GIVEN INFORMATION:

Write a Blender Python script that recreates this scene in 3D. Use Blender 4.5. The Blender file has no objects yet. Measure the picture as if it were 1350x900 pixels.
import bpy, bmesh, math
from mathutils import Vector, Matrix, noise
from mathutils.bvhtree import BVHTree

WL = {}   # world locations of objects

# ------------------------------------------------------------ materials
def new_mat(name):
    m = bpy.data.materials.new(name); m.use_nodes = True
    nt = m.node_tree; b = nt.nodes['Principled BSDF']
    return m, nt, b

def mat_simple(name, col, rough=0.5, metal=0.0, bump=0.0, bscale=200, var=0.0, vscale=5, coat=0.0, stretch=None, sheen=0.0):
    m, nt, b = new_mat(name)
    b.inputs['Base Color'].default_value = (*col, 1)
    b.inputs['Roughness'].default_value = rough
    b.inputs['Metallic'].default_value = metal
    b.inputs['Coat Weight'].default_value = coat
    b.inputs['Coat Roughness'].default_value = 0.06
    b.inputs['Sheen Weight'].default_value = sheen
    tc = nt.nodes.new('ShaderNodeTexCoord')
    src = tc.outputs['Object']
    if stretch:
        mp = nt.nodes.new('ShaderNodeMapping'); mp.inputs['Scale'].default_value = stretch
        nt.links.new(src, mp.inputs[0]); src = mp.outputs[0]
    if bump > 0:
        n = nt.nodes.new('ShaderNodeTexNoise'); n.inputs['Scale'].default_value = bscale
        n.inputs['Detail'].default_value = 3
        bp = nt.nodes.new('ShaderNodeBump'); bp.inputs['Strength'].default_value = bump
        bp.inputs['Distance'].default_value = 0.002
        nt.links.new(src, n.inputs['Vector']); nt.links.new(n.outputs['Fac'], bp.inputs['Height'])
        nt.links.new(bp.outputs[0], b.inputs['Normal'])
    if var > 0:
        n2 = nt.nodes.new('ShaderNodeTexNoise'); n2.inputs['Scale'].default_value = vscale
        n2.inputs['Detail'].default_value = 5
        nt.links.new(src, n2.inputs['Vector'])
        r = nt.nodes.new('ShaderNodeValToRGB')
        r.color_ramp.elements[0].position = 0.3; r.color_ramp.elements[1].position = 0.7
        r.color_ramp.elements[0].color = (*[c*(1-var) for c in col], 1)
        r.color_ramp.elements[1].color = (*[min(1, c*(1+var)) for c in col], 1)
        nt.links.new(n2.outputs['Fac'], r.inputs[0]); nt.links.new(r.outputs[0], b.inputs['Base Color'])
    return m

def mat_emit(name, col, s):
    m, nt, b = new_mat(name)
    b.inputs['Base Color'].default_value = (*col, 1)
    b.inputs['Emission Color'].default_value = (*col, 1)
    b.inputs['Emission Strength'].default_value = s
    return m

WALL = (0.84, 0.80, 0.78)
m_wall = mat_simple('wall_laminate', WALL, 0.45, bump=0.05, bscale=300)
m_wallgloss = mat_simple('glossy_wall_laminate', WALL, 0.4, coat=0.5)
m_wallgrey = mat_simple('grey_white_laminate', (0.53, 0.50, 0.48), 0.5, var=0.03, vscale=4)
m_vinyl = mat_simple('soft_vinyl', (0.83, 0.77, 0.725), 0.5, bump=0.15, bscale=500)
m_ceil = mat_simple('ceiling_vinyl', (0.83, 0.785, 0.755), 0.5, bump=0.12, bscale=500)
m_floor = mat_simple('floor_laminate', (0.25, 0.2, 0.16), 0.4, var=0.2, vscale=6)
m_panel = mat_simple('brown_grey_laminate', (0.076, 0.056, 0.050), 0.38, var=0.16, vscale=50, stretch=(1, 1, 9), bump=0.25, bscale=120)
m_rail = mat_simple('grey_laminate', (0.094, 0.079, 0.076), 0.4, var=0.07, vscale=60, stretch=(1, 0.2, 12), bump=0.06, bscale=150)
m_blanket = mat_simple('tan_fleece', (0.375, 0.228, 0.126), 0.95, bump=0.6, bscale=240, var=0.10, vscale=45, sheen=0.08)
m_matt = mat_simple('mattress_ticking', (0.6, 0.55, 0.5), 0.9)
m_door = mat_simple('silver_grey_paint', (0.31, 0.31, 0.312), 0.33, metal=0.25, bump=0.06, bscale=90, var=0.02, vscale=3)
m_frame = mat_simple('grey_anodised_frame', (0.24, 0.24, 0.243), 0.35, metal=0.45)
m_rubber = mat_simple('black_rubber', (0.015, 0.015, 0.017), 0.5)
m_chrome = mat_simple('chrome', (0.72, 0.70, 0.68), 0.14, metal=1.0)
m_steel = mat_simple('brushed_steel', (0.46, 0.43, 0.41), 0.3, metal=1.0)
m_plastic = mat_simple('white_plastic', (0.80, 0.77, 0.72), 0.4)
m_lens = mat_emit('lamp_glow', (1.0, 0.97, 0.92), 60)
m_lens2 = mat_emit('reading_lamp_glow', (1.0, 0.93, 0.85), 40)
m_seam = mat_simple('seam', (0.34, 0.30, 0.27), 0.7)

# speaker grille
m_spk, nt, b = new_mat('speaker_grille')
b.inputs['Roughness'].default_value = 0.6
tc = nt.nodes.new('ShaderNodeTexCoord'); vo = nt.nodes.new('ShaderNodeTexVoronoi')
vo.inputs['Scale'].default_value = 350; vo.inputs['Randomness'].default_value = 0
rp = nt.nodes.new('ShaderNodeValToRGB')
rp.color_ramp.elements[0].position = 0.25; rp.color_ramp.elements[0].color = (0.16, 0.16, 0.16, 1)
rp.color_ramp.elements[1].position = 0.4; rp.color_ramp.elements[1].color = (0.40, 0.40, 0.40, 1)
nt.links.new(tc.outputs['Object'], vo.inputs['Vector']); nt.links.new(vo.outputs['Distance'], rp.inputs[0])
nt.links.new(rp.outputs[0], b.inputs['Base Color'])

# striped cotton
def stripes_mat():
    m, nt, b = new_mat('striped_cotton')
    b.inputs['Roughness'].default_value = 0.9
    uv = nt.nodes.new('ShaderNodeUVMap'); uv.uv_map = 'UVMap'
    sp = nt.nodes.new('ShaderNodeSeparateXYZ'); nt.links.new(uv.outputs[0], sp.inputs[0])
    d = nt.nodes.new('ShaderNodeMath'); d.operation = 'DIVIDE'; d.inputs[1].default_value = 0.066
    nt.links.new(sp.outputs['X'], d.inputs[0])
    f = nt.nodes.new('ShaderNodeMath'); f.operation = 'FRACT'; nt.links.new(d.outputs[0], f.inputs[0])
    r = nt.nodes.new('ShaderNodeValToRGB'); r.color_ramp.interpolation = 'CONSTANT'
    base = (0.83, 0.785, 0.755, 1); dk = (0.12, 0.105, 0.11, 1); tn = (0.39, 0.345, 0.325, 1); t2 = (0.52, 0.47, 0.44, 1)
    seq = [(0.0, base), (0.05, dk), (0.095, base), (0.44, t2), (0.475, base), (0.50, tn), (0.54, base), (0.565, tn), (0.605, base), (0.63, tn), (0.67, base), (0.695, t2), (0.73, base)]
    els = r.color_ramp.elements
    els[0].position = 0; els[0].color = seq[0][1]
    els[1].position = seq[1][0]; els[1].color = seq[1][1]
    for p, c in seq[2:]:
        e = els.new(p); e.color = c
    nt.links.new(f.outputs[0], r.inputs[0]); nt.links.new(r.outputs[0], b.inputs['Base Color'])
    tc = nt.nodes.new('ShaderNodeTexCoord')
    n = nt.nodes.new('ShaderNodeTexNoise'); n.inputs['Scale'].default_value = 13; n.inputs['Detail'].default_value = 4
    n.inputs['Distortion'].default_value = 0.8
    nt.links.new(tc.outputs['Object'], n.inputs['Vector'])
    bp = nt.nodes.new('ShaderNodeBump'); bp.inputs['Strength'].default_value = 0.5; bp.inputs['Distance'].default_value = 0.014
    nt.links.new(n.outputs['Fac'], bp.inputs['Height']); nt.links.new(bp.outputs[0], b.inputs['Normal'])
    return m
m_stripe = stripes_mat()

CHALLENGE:
Write out exactly, please, the lines beginning at the start of the material and ending with the line that holds "return m, nt, b", both included.

OUTPUT BELOW:
Write a Blender Python script that recreates this scene in 3D. Use Blender 4.5. The Blender file has no objects yet. Measure the picture as if it were 1350x900 pixels.
import bpy, bmesh, math
from mathutils import Vector, Matrix, noise
from mathutils.bvhtree import BVHTree

WL = {}   # world locations of objects

# ------------------------------------------------------------ materials
def new_mat(name):
    m = bpy.data.materials.new(name); m.use_nodes = True
    nt = m.node_tree; b = nt.nodes['Principled BSDF']
    return m, nt, b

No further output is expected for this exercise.